You might very well be asking yourself at this point: Well, if they’re going to look at it that way, what’s the point of translating Finn at all? Good question, I doubt anybody knows for sure. But I have a theory. You see, stripped of its immortal vernacular, Finn is a very ordinary book, hardly worthy of being called literature. Reading it without the vernacular, the Russian would be likely to say (and they do): “THIS is one of the most famous and well-respected volumes of American literature? Egad, it’s a nation of cretins!” Particularly a Russian well-versed in Russian classics from Tolstoy, Chekov and Dostoevsky would be likely to react this way, and at least until recently most Russians did get pretty well versed in school. My hypothesis is bolstered by the crude, childish illustrations on the covers of various volumes published in Russian, which stand in stark contast to the American verision pictured above.

And such a reaction, of course, that Americans are boorish Neanderthals with no culture and not erudition, wouldn’t be entirely displeasing to the Soviet (or neo-Soviet authorities) who are, as Huck might say, as anti-American as the day is long. Let me predict the neo-Soviet, propaganda response to my conclusion: “Americans also mistranslate Russian literature, so you can’t criticize us.” You can delete “mistranslate Russian literature” and replace it with any other Russian fault, like “commit acts of racism” and you have a response that works for anything in the mind of the neo-Soviet man. It’s a hypocritical response, of course, because Russians don’t hold themselves accountable for American virtues, rather they say when American virtues are brought up that “America is a different country” and Russia can’t be expected to follow suit. Odd, isn’t it, how this response doesn’t let America off the hook for its vices. And odder still that the neo-Soviet man can’t understand that impoverished suffering Russians don’t feel better knowing that America is also suffering. But let’s not go there now.
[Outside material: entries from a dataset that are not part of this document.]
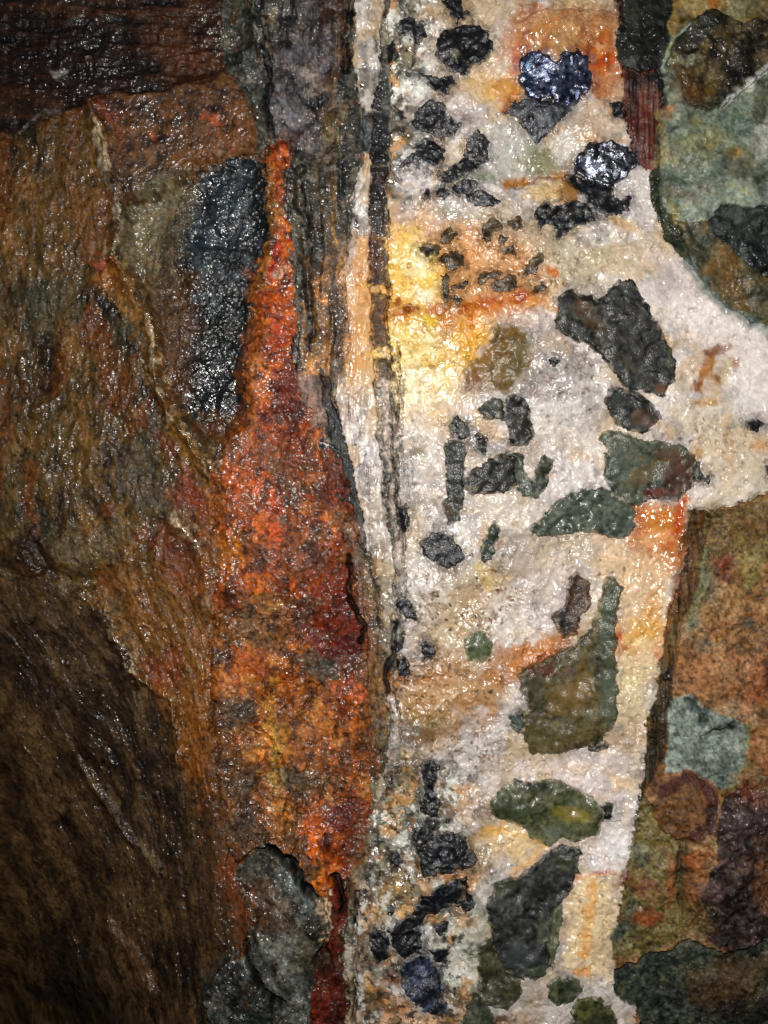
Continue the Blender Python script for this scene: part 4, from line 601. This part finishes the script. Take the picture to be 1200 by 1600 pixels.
WET = np.where(WET > .9, WET, WET * np.where(mS & ~flat, .2 + .85 * patch ** 2, np.where(flat, .5 + .5 * patch, np.where(mR, .25 + .85 * patch, np.where(inQ, .25 + .8 * patch, .12 + .8 * patch)))))
RO = np.clip(RO + np.where(RO > .25, .14 * wq - .10 * wp, 0), .1, .7)
C = np.clip(C, .004, .86)

# ------------------------------------------------------------------ materials
def mk(name, bump, coat, coat_ro, spec=.5, metal=0., sc1=1100., sc2=2600., mott=.22, drop=250., dd=.0011):
    m = bpy.data.materials.new(name); m.use_nodes = True; n = m.node_tree.nodes; L = m.node_tree.links
    b = n['Principled BSDF']
    def nd(t, **kw):
        x = n.new(t)
        for k, v_ in kw.items(): setattr(x, k, v_)
        return x
    a = nd('ShaderNodeAttribute', attribute_name='rock_colour'); r = nd('ShaderNodeAttribute', attribute_name='rock_rough'); wt = nd('ShaderNodeAttribute', attribute_name='rock_wet')
    tc = nd('ShaderNodeTexCoord')
    n1 = nd('ShaderNodeTexNoise'); n1.inputs['Scale'].default_value = sc1; n1.inputs['Detail'].default_value = 3
    n2 = nd('ShaderNodeTexNoise'); n2.inputs['Scale'].default_value = sc2; n2.inputs['Detail'].default_value = 2
    v = nd('ShaderNodeTexVoronoi'); v.inputs['Scale'].default_value = drop
    for x in (n1, n2, v): L.new(tc.outputs['Object'], x.inputs['Vector'])
    mr = nd('ShaderNodeMapRange'); mr.inputs[1].default_value = .3; mr.inputs[2].default_value = .7; mr.inputs[3].default_value = 1 - mott; mr.inputs[4].default_value = 1 + mott
    L.new(n1.outputs['Fac'], mr.inputs[0])
    mx = nd('ShaderNodeVectorMath', operation='SCALE'); L.new(a.outputs['Color'], mx.inputs[0]); L.new(mr.outputs[0], mx.inputs['Scale'])
    L.new(mx.outputs[0], b.inputs['Base Color'])
    L.new(r.outputs['Fac'], b.inputs['Roughness'])
    b.inputs['Specular IOR Level'].default_value = spec; b.inputs['Metallic'].default_value = metal
    ad = nd('ShaderNodeMath', operation='MULTIPLY_ADD'); L.new(n2.outputs['Fac'], ad.inputs[0]); ad.inputs[1].default_value = .6; L.new(n1.outputs['Fac'], ad.inputs[2])
    bp = nd('ShaderNodeBump'); bp.inputs['Strength'].default_value = bump; bp.inputs['Distance'].default_value = .0006
    L.new(ad.outputs[0], bp.inputs['Height']); L.new(bp.outputs[0], b.inputs['Normal'])
    cw = nd('ShaderNodeMath', operation='MULTIPLY'); L.new(wt.outputs['Fac'], cw.inputs[0]); cw.inputs[1].default_value = coat; L.new(cw.outputs[0], b.inputs['Coat Weight'])
    cr = nd('ShaderNodeMath', operation='MULTIPLY_ADD'); L.new(r.outputs['Fac'], cr.inputs[0]); cr.inputs[1].default_value = .28; cr.inputs[2].default_value = coat_ro - .08; L.new(cr.outputs[0], b.inputs['Coat Roughness']); b.inputs['Coat IOR'].default_value = 1.5
    bp2 = nd('ShaderNodeBump'); st = nd('ShaderNodeMapRange'); st.inputs[1].default_value = .1; st.inputs[2].default_value = .42; st.inputs[3].default_value = .12; st.inputs[4].default_value = 1.0; L.new(r.outputs['Fac'], st.inputs[0]); L.new(st.outputs[0], bp2.inputs['Strength']); bp2.inputs['Distance'].default_value = dd
    sq = nd('ShaderNodeMath', operation='MULTIPLY'); L.new(v.outputs['Distance'], sq.inputs[0]); L.new(v.outputs['Distance'], sq.inputs[1])
    sb = nd('ShaderNodeMath', operation='MULTIPLY_ADD'); L.new(sq.outputs[0], sb.inputs[0]); sb.inputs[1].default_value = -1.0; n3 = nd('ShaderNodeTexNoise'); n3.inputs['Scale'].default_value = 420; n3.inputs['Detail'].default_value = 1.5; L.new(tc.outputs['Object'], n3.inputs['Vector']); m3 = nd('ShaderNodeMath', operation='MULTIPLY'); m3.inputs[1].default_value = .9; L.new(n3.outputs['Fac'], m3.inputs[0]); L.new(m3.outputs[0], sb.inputs[2])
    L.new(sb.outputs[0], bp2.inputs['Height']); L.new(bp2.outputs[0], b.inputs['Coat Normal'])
    return m
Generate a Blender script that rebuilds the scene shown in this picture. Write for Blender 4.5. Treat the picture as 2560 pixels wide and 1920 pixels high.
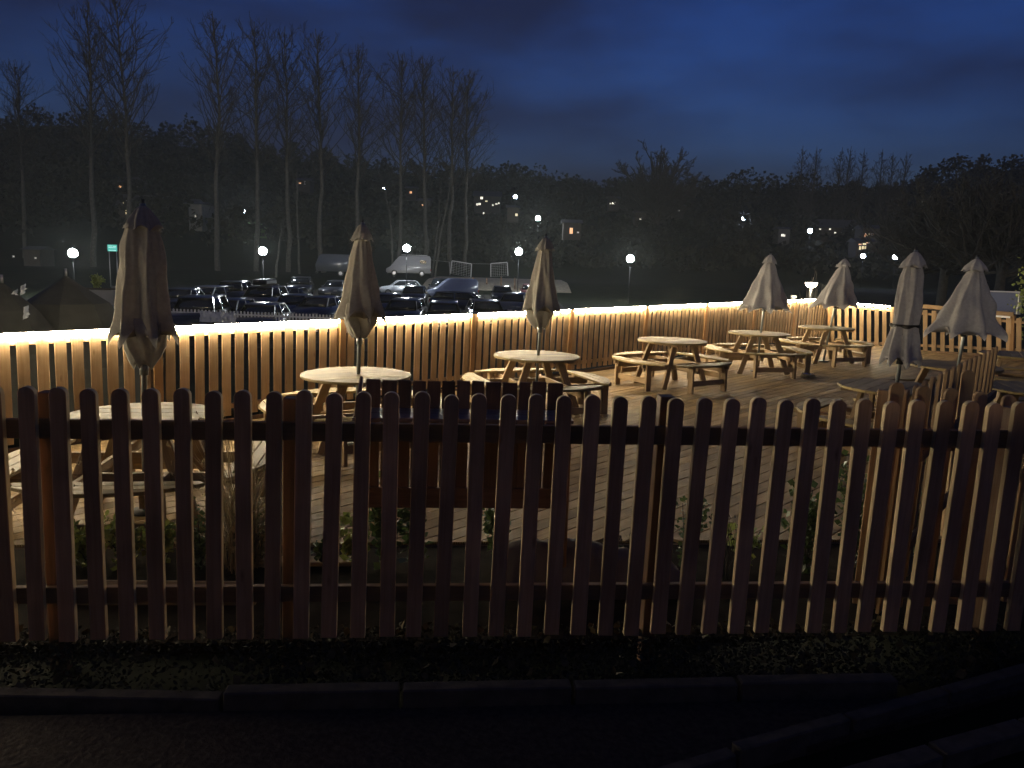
import bpy, bmesh, math, random
import numpy as np
from mathutils import Vector, Matrix, noise as mnoise
random.seed(7)
R = math.radians
sc = bpy.context.scene
for o in list(bpy.data.objects): bpy.data.objects.remove(o)
C = sc.collection

# ------------------------------------------------------------------ camera
F = 1950.0; CAMZ = 2.0
PITCH = R(9.06); ROLL = R(1.72)
fw = Vector((0, math.cos(PITCH), -math.sin(PITCH)))
up0 = Vector((0, math.sin(PITCH), math.cos(PITCH))); rt0 = Vector((1, 0, 0))
RT = math.cos(ROLL)*rt0 + math.sin(ROLL)*up0
UP = -math.sin(ROLL)*rt0 + math.cos(ROLL)*up0
CAM = Vector((0, 0, CAMZ))
cd = bpy.data.cameras.new('camera'); cam = bpy.data.objects.new('camera', cd); C.objects.link(cam)
cd.sensor_width = 36; cd.lens = 36*F/2560; cd.clip_start = .05; cd.clip_end = 3000
cam.matrix_world = Matrix.Translation(CAM) @ Matrix((RT, UP, -fw)).transposed().to_4x4()
sc.camera = cam
def ray(px, py):
    px = float(px); py = float(py); return fw + (px-1280)/F*RT - (py-960)/F*UP
def at(px, py, Y): d = ray(px, py); return CAM + d*float(Y/d.y)
def gz(px, py, z): d = ray(px, py); return CAM + d*((z-CAMZ)/d.z)

# ------------------------------------------------------------------ dusk sky, low light, exposure
SUN_EL, SUN_AZ = 4.2, 188.0            # low light from behind the camera
w = bpy.data.worlds.new('World'); sc.world = w; w.use_nodes = True
nt = w.node_tree; nt.nodes.clear()
N = nt.nodes.new; L = nt.links.new
out = N('ShaderNodeOutputWorld'); bg = N('ShaderNodeBackground')
sky = N('ShaderNodeTexSky'); sky.sky_type = 'NISHITA'; sky.sun_disc = False
sky.sun_elevation = R(SUN_EL); sky.sun_rotation = R(SUN_AZ); sky.air_density = 1.6; sky.ozone_density = 5.0; sky.dust_density = .3
tc = N('ShaderNodeTexCoord'); mp = N('ShaderNodeMapping'); mp.inputs['Scale'].default_value = (1.2, 1.2, 4.2)
mp.inputs['Rotation'].default_value = (.12, .42, 0)
nz = N('ShaderNodeTexNoise'); nz.inputs['Scale'].default_value = 2.1; nz.inputs['Detail'].default_value = 5; nz.inputs['Roughness'].default_value = .5
rmp = N('ShaderNodeValToRGB'); rmp.color_ramp.elements[0].position = .36; rmp.color_ramp.elements[1].position = .64
tint = N('ShaderNodeMix'); tint.data_type = 'RGBA'; tint.blend_type = 'MULTIPLY'; tint.inputs[0].default_value = 1
tint.inputs[7].default_value = (.33, .41, 1.05, 1)
cl = N('ShaderNodeMix'); cl.data_type = 'RGBA'; cl.inputs[7].default_value = (.072, .074, .215, 1)
clf = N('ShaderNodeMath'); clf.operation = 'MULTIPLY'; clf.inputs[1].default_value = .8
L(tc.outputs['Generated'], mp.inputs[0]); L(mp.outputs[0], nz.inputs['Vector']); L(nz.outputs['Fac'], rmp.inputs[0])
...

It’s certainly true that Americans mistranslate. I’ll never forget discovering that a phrase from Maxim’ Gorky’s famous Soviet novel “Mother” had been translated into English badly. Gorky wrote that “the love of a баба is a selfish love,” using a well-known Russian epithet, which the lazy or ignorant or just plain incompetent translator simply replaced with “woman.” The word “woman” is a translation for “баба” in the same way that grape Kool-Aid is a substitute for Bordeaux. It doesn’t come remotely close, and it’s not what Gorky meant to say at all. All women are not бабаs, it’s a subset of women, and Gorky certainly didn’t mean that all women love selfishly. If he had meant that, he would have said it. But despite all the errors in the translation of “Mother” it still comes across as a powerful, brilliant, serious work of literature in English (if a bit benighted by Soviet idealism). Mark Twain, on the other hand, is reduced to a comic book.

So let’s see now: Americans viewed Russians as having created powerful, serious literature, and Russian viewed Americans as witless drones. I wonder which side was better prepared to fight and win the Cold War. I wonder which side actually did win? Hmmm . . .

And now? Have Russians learned their lesson as they proceed to Cold War II by funneling aid and comfort to arch American foes like Hamas, Iran and Iraq? Well, let’s ask Huck Finn, shall we?

The End.

Feminazi Post Script: But let me ask you this, dear reader: Who are the Russian Toni Morrisons, Jane Austens, Willa Cathers, Pearl Bucks, Emily Brontes, and so forth? Hard to think of, aren’t they? The first thing a neo-Soviet man will say is “Anna Akhmatova.” She’s a poet, dear fellow, I asked about novelists. America has two Nobel laureate female novelists. Why doesn’t Russia have any? Are you going to tell me, neo-Soviet man, that Russian women don’t WANT to write great novels? They don’t WANT status any higher than that accorded to Tolstaya, they don’t WANT to be thought of as equal to Tolstoy, Dosteovsky, Solzhenitsin and Sholokov?